With rare exceptions, Article 6 of the European Convention on Human Rights does not provide a right for employees to be legally represented at an internal disciplinary hearing (Re (G) v Governors of X School [2011] UKSC 30).

If a worker’s chosen companion is not available on the date fixed for the hearing, it must be postponed, provided the new date is reasonable and within five days of the original hearing. Sometimes negotiated workforce agreements include more flexible rules on postponing meetings.

At the hearing, the companion can put the worker’s case, confer with the worker, sum up the case and respond on the worker’s behalf to any view expressed at the hearing, but the companion cannot answer questions on behalf of the worker.

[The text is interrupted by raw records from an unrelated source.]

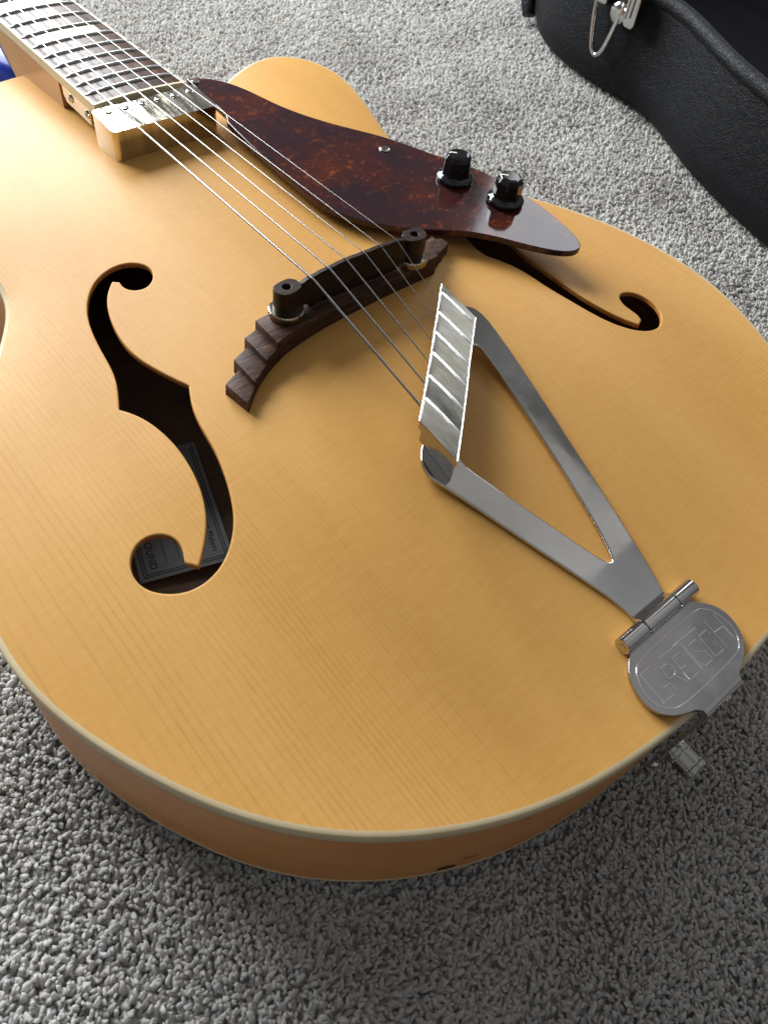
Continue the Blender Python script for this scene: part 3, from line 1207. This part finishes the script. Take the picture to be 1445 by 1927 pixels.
obj('pickup_mount', v, f, 'nickel', guitar, bevel=0.4)

# ---- pickguard
PG = [(34.6, 202.8), (41.4, 200.7), (48.3, 195.6), (55.3, 187.5), (60.1, 175.9), (63.9, 163.1), (67.0, 152.6), (71.4, 144.0), (76.6, 133.6), (83.7, 123.1), (91.2, 113.1), (97.8, 104.9), (104.9, 94.4), (110.7, 82.6), (116.2, 70.6), (122.9, 60.1), (129.0, 49.0), (133.4, 36.6), (136.4, 20.5), (137.4, 6.4), (137.2, -7.3), (135.8, -19.9), (134.0, -27.9), (131.8, -33.0), (127.9, -35.2), (122.0, -34.2), (116.7, -30.7), (109.9, -24.0), (102.1, -14.0), (95.7, -4.7), (88.5, 3.7), (80.0, 10.8), (69.1, 17.5), (59.9, 23.5), (51.5, 30.3), (44.0, 38.2), (38.2, 45.7), (34.1, 52.8), (31.1, 61.6), (29.7, 69.8), (29.4, 80.2), (29.2, 90.8), (28.9, 101.2), (28.7, 111.5), (28.7, 125.8), (29.2, 140.5), (30.2, 152.3), (33.6, 158.5), (33.9, 166), (33.9, 190)]
pgl = smooth_loop(PG, [0, 46, 47, 49], 3.0, 1)


def pgz(x, y):
    return 23.0 + 0.025 * y


guard = slab('pickguard', [pgl], pgz, lambda x, y: pgz(x, y) - 3.4, 'tortoise', guitar, bevel=0.5)
guard['label'] = 'dark red tortoiseshell pickguard carrying two black knobs'
o, s_ = screw('guard_screw', (93.6, 88.0, pgz(93.6, 88.0)), 3.0, guard, h=1.0, cross=True)
obj('screw_slot_shade', s_[0], s_[1], 'dark', guard, smooth=False, weld=False)
o, s_ = screw('guard_screw', (37.2, 197.0, pgz(37, 197)), 2.4, guard, h=1.0, cross=True)
obj('screw_slot_shade', s_[0], s_[1], 'dark', guard, smooth=False, weld=False)
v, f = box(92, 100, 80, 84, 8, pgz(96, 82) - 3.5)
obj('support_block', v, f, 'rosewood', guard, bevel=0.4)


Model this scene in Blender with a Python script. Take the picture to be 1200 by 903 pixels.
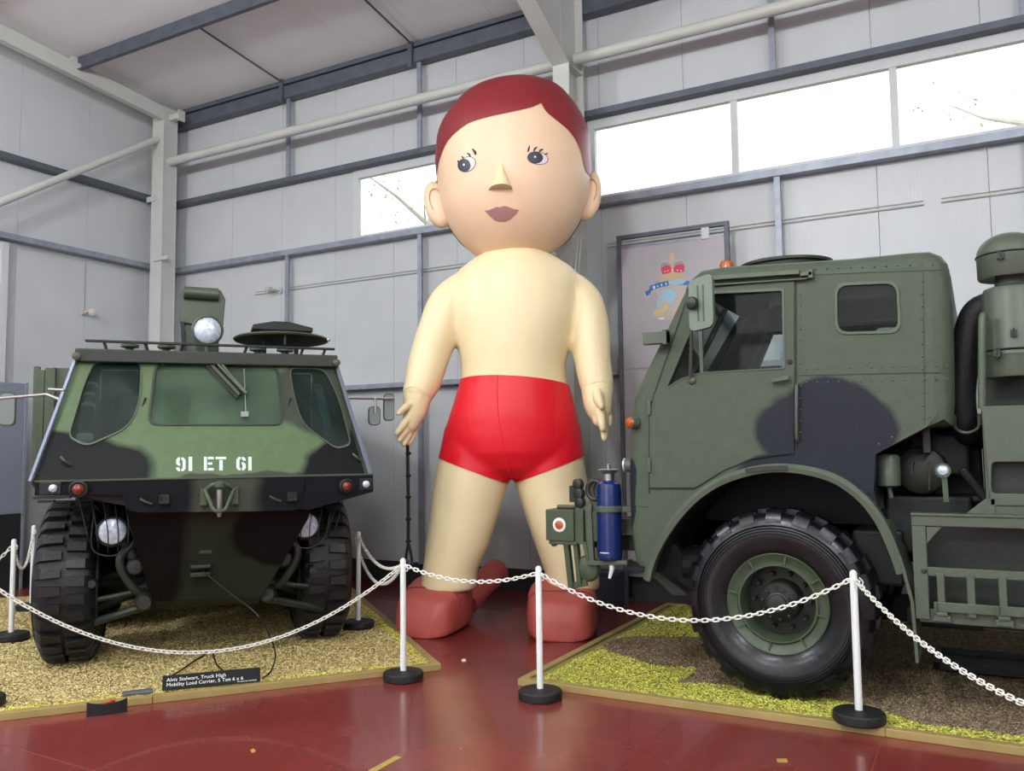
import bpy, bmesh, math, random
from math import sin, cos, pi, radians, sqrt, atan2, floor
from mathutils import Vector, Matrix, noise
from mathutils.geometry import tessellate_polygon
from mathutils.bvhtree import BVHTree
random.seed(7)
for o in list(bpy.data.objects): bpy.data.objects.remove(o)
SC = bpy.context.scene
COL = SC.collection

# ------------------------------------------------------------ camera (solved from the building's straight lines)
YAW, PITCH, ROLL, F, CH = 0.50194, 0.07549, -0.011886, 990.9, 1.65
cf = Vector((-sin(YAW)*cos(PITCH), cos(YAW)*cos(PITCH), sin(PITCH)))
cr = cf.cross(Vector((0, 0, 1))).normalized(); cu = cr.cross(cf)
cR = cr*cos(ROLL)+cu*sin(ROLL); cU = cu*cos(ROLL)-cr*sin(ROLL)
C0 = Vector((0, 0, CH))
cam = bpy.data.cameras.new('camera'); camo = bpy.data.objects.new('camera', cam); COL.objects.link(camo)
cam.sensor_width = 36; cam.lens = F/1200*36; cam.clip_start = .05; cam.clip_end = 300
camo.matrix_world = Matrix(((cR.x, cU.x, -cf.x, 0), (cR.y, cU.y, -cf.y, 0), (cR.z, cU.z, -cf.z, CH), (0, 0, 0, 1)))
SC.camera = camo
# ------------------------------------------------------------ light: bright overcast sky through the windows and the open hall
w = bpy.data.worlds.new('overcast'); SC.world = w; w.use_nodes = True
nt = w.node_tree; bg = nt.nodes['Background']
tc = nt.nodes.new('ShaderNodeTexCoord'); sp = nt.nodes.new('ShaderNodeSeparateXYZ'); rp = nt.nodes.new('ShaderNodeValToRGB')
nt.links.new(tc.outputs['Generated'], sp.inputs[0]); nt.links.new(sp.outputs['Z'], rp.inputs[0]); nt.links.new(rp.outputs[0], bg.inputs[0])
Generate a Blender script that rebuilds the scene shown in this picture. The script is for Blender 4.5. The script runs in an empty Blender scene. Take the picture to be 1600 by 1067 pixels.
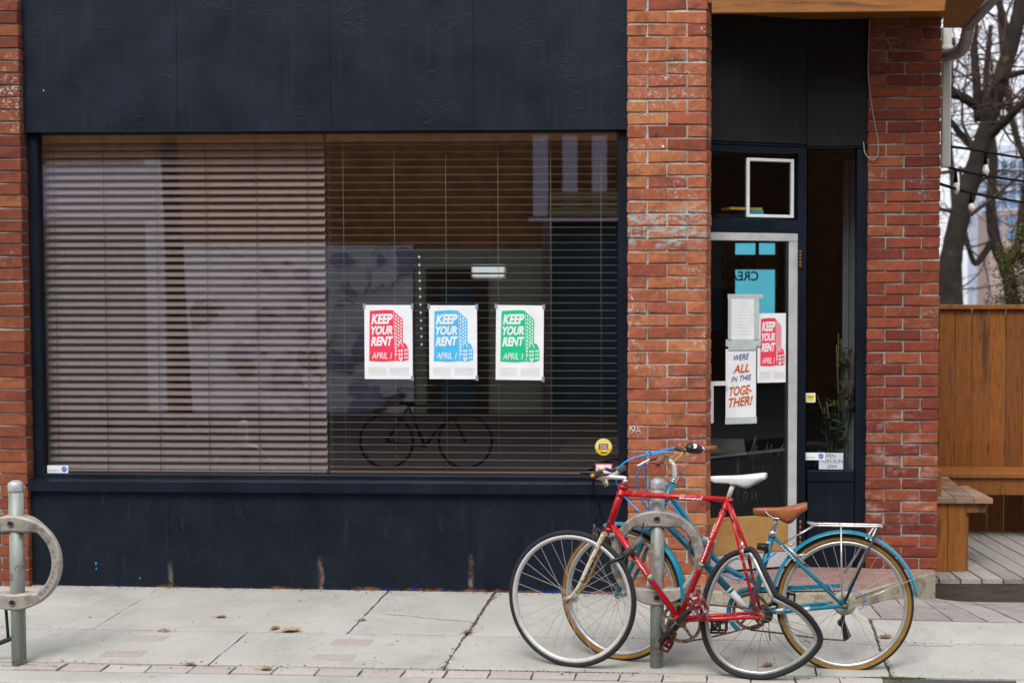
import bpy, bmesh, math, random
from mathutils import Vector, Matrix
random.seed(7)
R = math.radians
sc = bpy.context.scene
col = sc.collection

# ------------------------------------------------------------------ camera, sky, sun, exposure
FPX, CX, CY = 2200.0, 1030.0, 560.0          # focal length and principal point in pixels of the 1600 px photograph
YAW, PITCH = math.atan((1129 - CX) / FPX), math.atan((CY - 460) / FPX)
CAM = Vector((0, -8.1, 1.72))
cd = bpy.data.cameras.new('camera')
cam = bpy.data.objects.new('camera', cd); col.objects.link(cam); sc.camera = cam
cd.sensor_width = 36; cd.lens = FPX / 1600 * 36; cd.clip_start = .1; cd.clip_end = 3000
cd.shift_x = (800 - CX) / 1600; cd.shift_y = (CY - 533.5) / 1600
cam.location = CAM; cam.rotation_euler = (math.pi / 2 - PITCH, 0, YAW)
cd.dof.use_dof = True; cd.dof.focus_distance = 6.9; cd.dof.aperture_fstop = 3.2
MCAM = Matrix.LocRotScale(CAM, cam.rotation_euler, None)

w = bpy.data.worlds.new('World'); sc.world = w; w.use_nodes = True
wn = w.node_tree.nodes; wl = w.node_tree.links
sky = wn.new('ShaderNodeTexSky'); sky.sky_type = 'NISHITA'; sky.sun_disc = False
SUN_EL, SUN_AZ = 52, 12                       # the sun stands high behind the photographer, behind the overcast
sky.sun_elevation = R(SUN_EL); sky.sun_rotation = R(180 - SUN_AZ); sky.air_density = 1.0; sky.dust_density = 3.5; sky.ozone_density = 1
hs = wn.new('ShaderNodeHueSaturation'); hs.inputs['Saturation'].default_value = .30
wl.new(sky.outputs[0], hs.inputs['Color'])
mxw = wn.new('ShaderNodeMix'); mxw.data_type = 'RGBA'; mxw.inputs[0].default_value = .72      # an even cloud deck in front of the clear sky
wl.new(hs.outputs[0], mxw.inputs[6]); mxw.inputs[7].default_value = (5.0, 5.12, 5.6, 1)
bg = wn['Background']; wl.new(mxw.outputs[2], bg.inputs[0]); bg.inputs[1].default_value = .13
sd = bpy.data.lights.new('sun', 'SUN'); sd.energy = 1.5; sd.angle = R(24); sd.color = (1, .965, .91)
sun = bpy.data.objects.new('sun', sd); col.objects.link(sun)
el, az = R(SUN_EL), R(SUN_AZ)
to_sun = Vector((-math.sin(az) * math.cos(el), -math.cos(az) * math.cos(el), math.sin(el)))
sun.rotation_euler = to_sun.to_track_quat('Z', 'Y').to_euler()
sc.view_settings.view_transform = 'Standard'; sc.view_settings.look = 'None'
sc.view_settings.exposure = 0.74; sc.view_settings.gamma = 1; sc.view_settings.use_curve_mapping = False
sc.render.engine = 'CYCLES'; sc.cycles.use_denoising = True
sc.cycles.max_bounces = 8; sc.cycles.transparent_max_bounces = 16; sc.cycles.caustics_reflective = False; sc.cycles.caustics_refractive = False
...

The worker and the companion have protection against any detrimental act or dismissal in connection with exercising these rights, and can take a claim to a tribunal within three months (see Chapter 13: Bringing a tribunal claim).

If working for the same employer, both the companion and the worker have the right to be paid. It is automatically unfair to dismiss an employee for acting as a rep or companion for another member of staff. There is no qualifying service requirement. A lay official working for a different employer is protected from detrimental action by that employer, but has no right to be paid for time taken to deal with the hearing.

An employee can take a claim to a tribunal if the employer refuses to let them bring their chosen companion to the hearing. As with all tribunal claims, there is now a fee. The level of fee in this case is likely to wipe out the entire financial value of this kind of claim. Acas Early Conciliation applies (see Chapter 13: Bringing a tribunal claim).